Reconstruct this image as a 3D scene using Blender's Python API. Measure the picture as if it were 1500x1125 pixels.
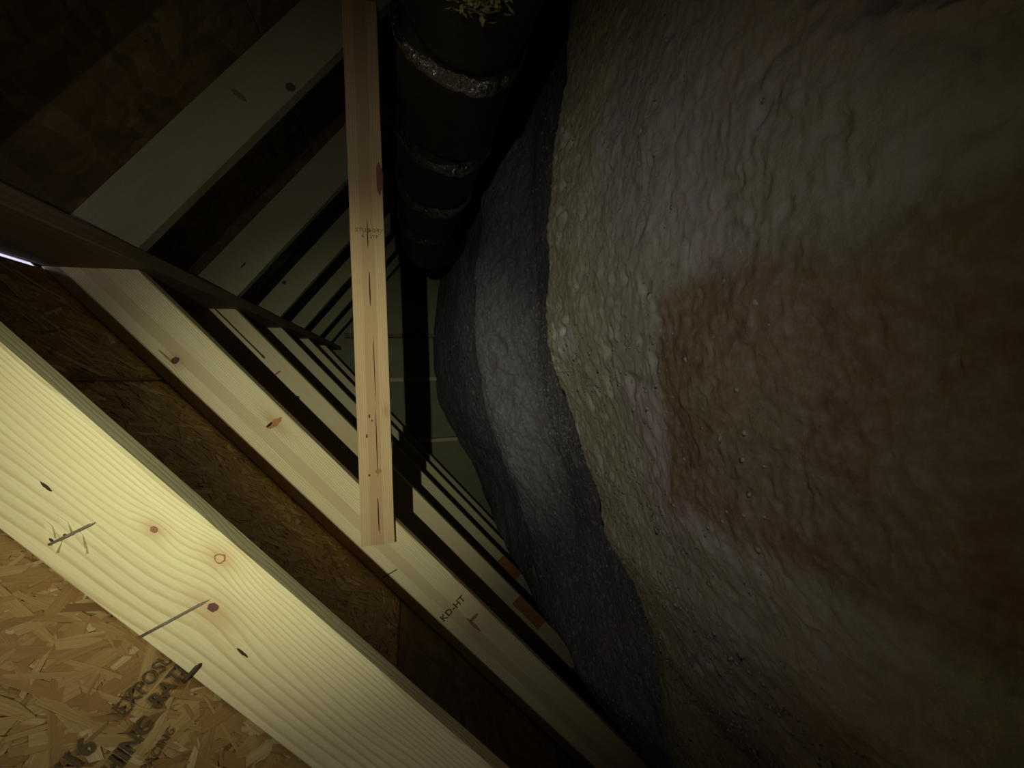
import bpy, bmesh, math, random
import numpy as np
from mathutils import Vector, Matrix, Euler

for o in list(bpy.data.objects):
    bpy.data.objects.remove(o)
SC = bpy.context.scene
COL = SC.collection
random.seed(7)
RNG = np.random.RandomState(11)

# ------------------------------------------------------------------ camera
# The photograph was taken with the phone turned on its side: world Z (up) points to image left.
F_PX = 564.34
pitch, yaw, roll = 0.2598, -0.0195, 0.0335
cp, sp, cy, sy, cr, sr = math.cos(pitch), math.sin(pitch), math.cos(yaw), math.sin(yaw), math.cos(roll), math.sin(roll)
FWD = Vector((sy * cp, cy * cp, -sp))
R0 = Vector((cy, -sy, 0))
D0 = FWD.cross(R0)
RIGHT = R0 * cr + D0 * sr          # world direction of the upright picture's right (= photo up)
DOWN = D0 * cr - R0 * sr           # world direction of the upright picture's down  (= photo right)
cam = bpy.data.cameras.new('camera')
cam.sensor_fit = 'HORIZONTAL'
cam.sensor_width = 36.0
cam.lens = F_PX * 36.0 / 1500.0
cam.clip_start = 0.01
cam.clip_end = 60
camo = bpy.data.objects.new('camera', cam)
COL.objects.link(camo)
m = Matrix.Identity(4)
for i in range(3):
    m[i][0] = DOWN[i]
    m[i][1] = RIGHT[i]
    m[i][2] = -FWD[i]
camo.matrix_world = m
SC.camera = camo

# ------------------------------------------------------------------ world, light, exposure
SC.view_settings.view_transform = 'Standard'
SC.view_settings.look = 'None'
SC.view_settings.gamma = 1.0
SC.view_settings.use_curve_mapping = False
SC.view_settings.exposure = 0.0
w = bpy.data.worlds.new('night_sky')
SC.world = w
w.use_nodes = True
w.node_tree.nodes['Background'].inputs[0].default_value = (0.78, 0.74, 1.0, 1)
w.node_tree.nodes['Background'].inputs[1].default_value = 1.0

# headlamp of the photographer: the only lamp, a little above and behind the lens
LAMP = Vector((0.0956, -0.45, 0.21))
AIM = LAMP + Vector((-0.125, 1.0, -0.045))
for nm, watts, half, colr in (('headlamp_beam', 41.0, 24, (0.95, 1.0, 0.68)), ('headlamp_spill', 10.5, 46, (0.98, 0.97, 0.86))):
    ld = bpy.data.lights.new(nm, 'SPOT')
    ld.energy = watts
    ld.color = colr
    ld.spot_size = math.radians(2 * half)
    ld.spot_blend = 1.0
    ld.shadow_soft_size = 0.006
    lo = bpy.data.objects.new(nm, ld)
    COL.objects.link(lo)
    lo.location = LAMP
    lo.rotation_euler = (AIM - LAMP).to_track_quat('-Z', 'Y').to_euler()

# ------------------------------------------------------------------ node helpers
def new_mat(name):
    mt = bpy.data.materials.new(name)
    mt.use_nodes = True
    nt = mt.node_tree
    b = nt.nodes['Principled BSDF']
    b.inputs['Roughness'].default_value = 0.75
    b.inputs['Specular IOR Level'].default_value = 0.25
    return mt, nt, b

class N:
    def __init__(s, nt):
        s.nt = nt
    def math(s, op, a, b=None, c=None, clamp=False):
        n = s.nt.nodes.new('ShaderNodeMath'); n.operation = op; n.use_clamp = clamp
        for i, v in enumerate((a, b, c)):
            if v is None: continue
            if isinstance(v, (int, float)): n.inputs[i].default_value = v
            else: s.nt.links.new(v, n.inputs[i])
        return n.outputs[0]
    def noise(s, vec, scale, detail=3, rough=0.55, dist=0.0, out=0):
        n = s.nt.nodes.new('ShaderNodeTexNoise'); s.nt.links.new(vec, n.inputs['Vector'])
        n.inputs['Scale'].default_value = scale; n.inputs['Detail'].default_value = detail
        n.inputs['Roughness'].default_value = rough; n.inputs['Distortion'].default_value = dist
        return n.outputs[out]
    def scale(s, vec, sc, add=None):
        n = s.nt.nodes.new('ShaderNodeVectorMath'); n.operation = 'MULTIPLY_ADD'
        s.nt.links.new(vec, n.inputs[0]); n.inputs[1].default_value = sc
        if add is None: n.inputs[2].default_value = (0, 0, 0)
        elif isinstance(add, tuple): n.inputs[2].default_value = add
        else: s.nt.links.new(add, n.inputs[2])
        return n.outputs[0]
    def ramp(s, f, stops, interp='LINEAR'):
        n = s.nt.nodes.new('ShaderNodeValToRGB'); s.nt.links.new(f, n.inputs[0])
        e = n.color_ramp.elements; n.color_ramp.interpolation = interp
        while len(e) < len(stops): e.new(0.5)
        for el, (p, c) in zip(e, stops):
            el.position = p
            el.color = (c, c, c, 1) if isinstance(c, (int, float)) else (*c, 1)
        return n.outputs[0]
    def mix(s, f, a, b, mode='MIX'):
        n = s.nt.nodes.new('ShaderNodeMix'); n.data_type = 'RGBA'; n.blend_type = mode
        for k, v in ((0, f), (6, a), (7, b)):
            if isinstance(v, (int, float)): n.inputs[k].default_value = v
            elif isinstance(v, tuple): n.inputs[k].default_value = (*v, 1)
            else: s.nt.links.new(v, n.inputs[k])
        return n.outputs[2]
    def coord(s, which='Object'):
        return s.nt.nodes.new('ShaderNodeTexCoord').outputs[which]
    def sep(s, v):
        n = s.nt.nodes.new('ShaderNodeSeparateXYZ'); s.nt.links.new(v, n.inputs[0]); return n.outputs
    def bump(s, h, dist, strength, b):
        n = s.nt.nodes.new('ShaderNodeBump'); s.nt.links.new(h, n.inputs['Height'])
        n.inputs['Distance'].default_value = dist; n.inputs['Strength'].default_value = strength
        s.nt.links.new(n.outputs[0], b.inputs['Normal'])
    def link(s, a, b):
        s.nt.links.new(a, b)

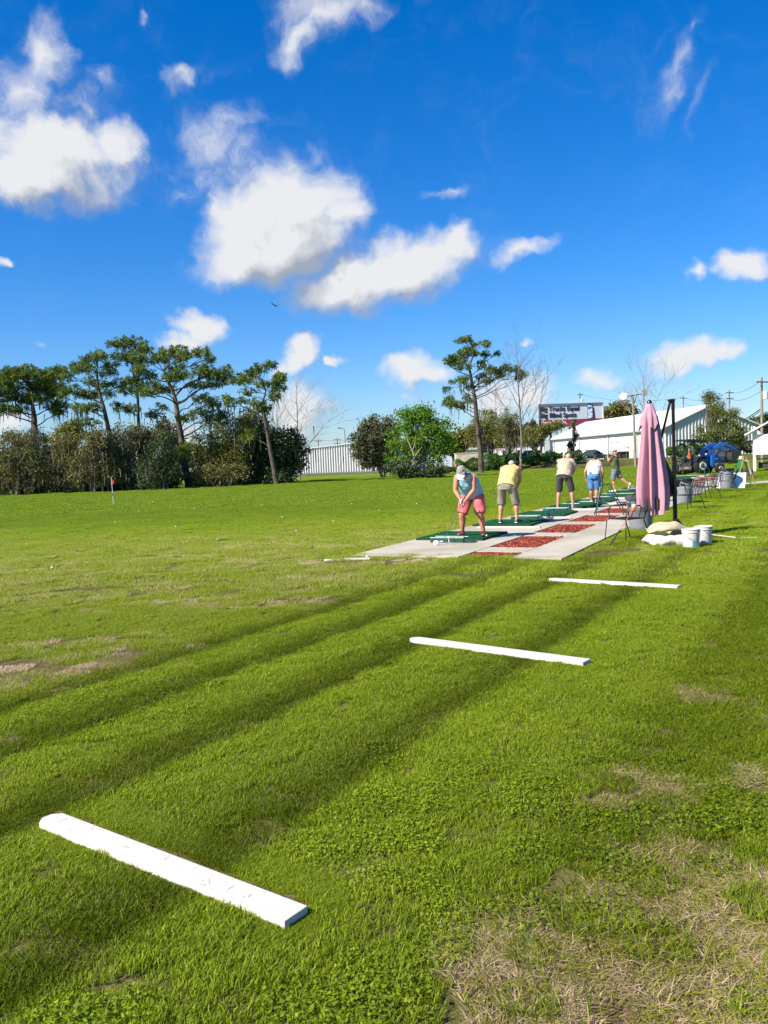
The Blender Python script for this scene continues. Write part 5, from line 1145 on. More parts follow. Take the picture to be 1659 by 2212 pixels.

What you should do
Search the listing for the word "pixels". Copy every line in which it occurs.

Answer in full
Reconstruct this image as a 3D scene using Blender's Python API. Measure the picture as if it were 1500x1125 pixels.
The Blender Python script for this scene continues. Write part 5, from line 1145 on. More parts follow. Take the picture to be 1659 by 2212 pixels.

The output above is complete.